Sam Bankman-Fried has stated that he and former executive Gary Wang borrowed more than U.S. $546 million from Alameda Research to buy a nearly 8 percent stake in Robinhood Markets, according to court documents released on Tuesday.
This stake has about 56 million shares and is the main focus of a multi-jurisdictional ownership fight currently taking place out in Antigua, New Jersey, and Delaware. FTX, BlockFi Inc, and an individual FTX creditor are trying to assert claims to the shares.
Emergent Fidelity Technologies owns the Robinhood shares at the moment but BlockFi is suing for control of its shares, claiming they back a loan made to Alameda.
In an affidavit submitted to a judge in Antigua earlier this month, Bankman-Fried said the US$546 million in loans from Alameda were “capitalized into” Emergent Fidelity.

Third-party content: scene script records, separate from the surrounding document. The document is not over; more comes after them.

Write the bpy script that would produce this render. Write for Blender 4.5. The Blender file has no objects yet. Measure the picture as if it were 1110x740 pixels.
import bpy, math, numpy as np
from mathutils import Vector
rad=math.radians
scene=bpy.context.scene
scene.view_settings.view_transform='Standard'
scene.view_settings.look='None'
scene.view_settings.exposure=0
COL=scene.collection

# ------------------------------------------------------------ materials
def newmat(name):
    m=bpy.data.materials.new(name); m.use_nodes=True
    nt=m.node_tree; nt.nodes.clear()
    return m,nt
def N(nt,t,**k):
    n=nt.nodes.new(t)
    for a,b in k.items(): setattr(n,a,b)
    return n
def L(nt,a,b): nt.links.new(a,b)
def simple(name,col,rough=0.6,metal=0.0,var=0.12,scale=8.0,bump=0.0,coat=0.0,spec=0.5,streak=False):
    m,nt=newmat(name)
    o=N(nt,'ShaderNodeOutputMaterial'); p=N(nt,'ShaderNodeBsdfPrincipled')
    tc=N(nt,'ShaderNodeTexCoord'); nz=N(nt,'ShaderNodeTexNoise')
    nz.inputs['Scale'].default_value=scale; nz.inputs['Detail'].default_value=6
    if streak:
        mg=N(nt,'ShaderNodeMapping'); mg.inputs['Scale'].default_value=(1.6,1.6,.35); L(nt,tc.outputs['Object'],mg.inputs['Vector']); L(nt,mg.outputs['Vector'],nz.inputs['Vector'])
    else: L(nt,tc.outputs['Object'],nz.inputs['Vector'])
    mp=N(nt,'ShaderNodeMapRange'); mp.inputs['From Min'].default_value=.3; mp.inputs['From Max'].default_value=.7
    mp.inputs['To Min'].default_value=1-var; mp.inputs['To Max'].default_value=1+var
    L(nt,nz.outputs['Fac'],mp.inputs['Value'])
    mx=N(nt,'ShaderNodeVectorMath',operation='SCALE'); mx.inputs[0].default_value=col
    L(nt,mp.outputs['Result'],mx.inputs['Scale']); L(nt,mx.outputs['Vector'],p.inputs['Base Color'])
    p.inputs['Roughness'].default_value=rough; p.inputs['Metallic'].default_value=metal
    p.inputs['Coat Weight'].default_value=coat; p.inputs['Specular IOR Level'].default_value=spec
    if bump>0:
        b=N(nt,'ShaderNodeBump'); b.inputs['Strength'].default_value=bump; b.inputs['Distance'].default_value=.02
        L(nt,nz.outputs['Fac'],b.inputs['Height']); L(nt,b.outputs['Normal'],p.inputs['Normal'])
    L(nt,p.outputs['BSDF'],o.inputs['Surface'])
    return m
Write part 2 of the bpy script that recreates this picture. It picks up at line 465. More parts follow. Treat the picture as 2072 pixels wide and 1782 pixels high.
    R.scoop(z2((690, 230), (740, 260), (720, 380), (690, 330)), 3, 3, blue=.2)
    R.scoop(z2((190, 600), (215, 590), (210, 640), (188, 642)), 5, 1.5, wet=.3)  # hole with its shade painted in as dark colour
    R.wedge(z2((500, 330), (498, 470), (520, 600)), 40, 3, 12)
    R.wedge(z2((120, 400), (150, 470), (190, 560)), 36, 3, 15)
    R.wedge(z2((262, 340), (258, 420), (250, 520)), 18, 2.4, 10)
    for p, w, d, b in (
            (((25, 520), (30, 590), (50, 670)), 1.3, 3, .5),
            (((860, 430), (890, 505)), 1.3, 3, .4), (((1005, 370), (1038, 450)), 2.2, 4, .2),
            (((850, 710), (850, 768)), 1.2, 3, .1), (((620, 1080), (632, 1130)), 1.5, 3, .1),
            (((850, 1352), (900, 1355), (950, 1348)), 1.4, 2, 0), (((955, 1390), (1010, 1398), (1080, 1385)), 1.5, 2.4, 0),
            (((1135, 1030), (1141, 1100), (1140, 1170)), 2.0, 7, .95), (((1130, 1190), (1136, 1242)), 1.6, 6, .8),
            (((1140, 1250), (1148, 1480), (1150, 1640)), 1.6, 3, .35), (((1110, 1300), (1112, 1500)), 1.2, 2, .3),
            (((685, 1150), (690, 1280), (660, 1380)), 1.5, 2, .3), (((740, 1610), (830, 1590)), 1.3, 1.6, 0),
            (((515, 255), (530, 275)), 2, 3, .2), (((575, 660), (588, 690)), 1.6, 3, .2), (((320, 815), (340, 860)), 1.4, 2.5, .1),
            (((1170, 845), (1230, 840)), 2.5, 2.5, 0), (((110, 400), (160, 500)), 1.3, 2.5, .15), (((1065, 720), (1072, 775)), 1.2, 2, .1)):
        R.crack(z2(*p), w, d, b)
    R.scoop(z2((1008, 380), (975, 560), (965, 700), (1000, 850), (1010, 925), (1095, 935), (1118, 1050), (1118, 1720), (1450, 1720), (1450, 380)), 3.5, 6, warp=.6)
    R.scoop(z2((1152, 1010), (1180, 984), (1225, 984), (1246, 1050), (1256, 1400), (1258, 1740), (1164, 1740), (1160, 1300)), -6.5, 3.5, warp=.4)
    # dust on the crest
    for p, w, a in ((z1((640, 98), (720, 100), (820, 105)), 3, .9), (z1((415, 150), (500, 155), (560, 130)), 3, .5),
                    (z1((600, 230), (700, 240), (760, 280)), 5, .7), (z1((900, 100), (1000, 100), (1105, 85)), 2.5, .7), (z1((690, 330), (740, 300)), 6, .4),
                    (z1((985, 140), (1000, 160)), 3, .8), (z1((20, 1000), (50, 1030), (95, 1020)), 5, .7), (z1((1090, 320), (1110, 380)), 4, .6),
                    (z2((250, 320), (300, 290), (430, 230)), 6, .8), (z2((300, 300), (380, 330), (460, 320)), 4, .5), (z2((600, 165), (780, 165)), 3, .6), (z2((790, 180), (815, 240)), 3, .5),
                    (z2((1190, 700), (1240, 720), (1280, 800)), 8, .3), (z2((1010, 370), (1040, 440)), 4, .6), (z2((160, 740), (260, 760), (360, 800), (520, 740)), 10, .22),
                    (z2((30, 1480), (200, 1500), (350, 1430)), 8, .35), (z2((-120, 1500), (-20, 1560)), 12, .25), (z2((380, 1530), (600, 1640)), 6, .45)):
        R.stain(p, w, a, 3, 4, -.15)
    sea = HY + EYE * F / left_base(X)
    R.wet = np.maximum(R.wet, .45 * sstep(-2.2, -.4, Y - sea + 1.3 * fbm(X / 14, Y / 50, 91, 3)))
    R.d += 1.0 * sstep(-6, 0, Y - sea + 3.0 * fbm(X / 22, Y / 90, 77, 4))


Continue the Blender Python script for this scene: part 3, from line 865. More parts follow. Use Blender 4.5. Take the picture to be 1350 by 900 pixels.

Hence, SBF owns 90 percent of Emergent while Wang owns 10 percent.
The original affidavit was filed in the Eastern Caribbean Supreme Court in Antigua on December 12, the day of Bankman-Fried’s arrest. Manhattan prosecutors have charged him with conducting a years-long fraud that put at risk billions of dollars of customer funds.
He is looking at a long prison time and high monetary fees especially considering that his former partner Wang has also left him and cut a deal with prosecutors.
Investigators claim that Bankman-Fried himself directed FTX executives to move Alameda’s total of $8 billion in liabilities to an unknown customer account on the crypto exchange’s system.
Before the notorious scandal, Bankman-Fried’s FTX was the world’s second-largest crypto exchange. It went down after a liquidity crunch pushed the company into bankruptcy, evaporating the entrepreneur’s $16 billion fortune in a week.
Bankman-Fried was later arrested in the Bahamas. He is now on bail and living in California as he awaits the outcome of his trial.
So far, the public knowledge is that Alameda Research borrowed billions of dollars from FTX to invest in multiple deals and trades. These investments did not succeed and further investigation revealed that the money came from FTX customer deposits.